Have there been song lyrics which actually made you change (aspects of) your life? If so, what do you think, leant them that power?

I have quite a literal answer to this question. When I was a baby my mother used to sing “World of our Own” by the Seekers as a lullaby.



She sang it to me every night and when I got older I started singing it. The lyrics were her way of assuring me that she was there with me. Her way of showing how much she loved me and how she wished she could run away with me and start a new life. Those lyrics embedded in me a sense of home that I carry even with her gone. They shaped my love of being alone, my need for calm and quiet, my search for a love that can one day be in that world with me.

What leant them their power was that my mother was the vessel and what those words meant to her. She imbued her own intention and emotion into them and passed it to me, I took them, took her meaning and made my own. For her, it was a communication that she would gift me a good life, that she loved me so much that she could just forget the world, that I was her real world and what mattered most.

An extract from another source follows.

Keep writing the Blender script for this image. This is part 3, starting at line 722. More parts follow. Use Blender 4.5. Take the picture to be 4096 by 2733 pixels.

For me now, those words sit in my chest, they care for me when I’m alone, they hold memories that the original creator has no knowledge of, the song became something new when I first heard its melody from the voice of my mother. I don’t ever listen to the original because it’s not right, it’s not acapella, its not slow, it’s not how I know it to be.

That is the power of song and poetry.

It is sometimes said that “music begins where words end.” What do you make of that?

For me, I think this saying is meant to convey that sometimes what can’t be said with words can be said in song. Music puts a feeling behind a sentiment that can’t be ignored. It’s an innate part of who we are as humans, it’s something we can’t name or fully understand but that pulls on our heart strings.

Harmonic choices make us feel a certain way because of their harmony or dissonance. They can also make us feel a certain way because the tonal qualities or chords chosen hold nostalgia that may be conscious or subconscious to us individually from other music we grew up with or that our parents grew up with. They allow a person to be incredibly vulnerable and give a voice to the more delicate sides of ourselves that we often struggle to show and release.

Often, lyrically, songs focus on something that’s very accessible and that many people will be able to understand. Something that effects most people as humans, something emotional, it finds a way to put a specific feeling into a few words and that paired with the right harmonic choice can double the emotional effect.

Like when you listen to Celine Dion’s “It’s All Coming Back to me Now” tell me you’re not screaming it from the rooftops thinking of your lost loves and that one who got away.



It opens the door and lets someone see you, for you.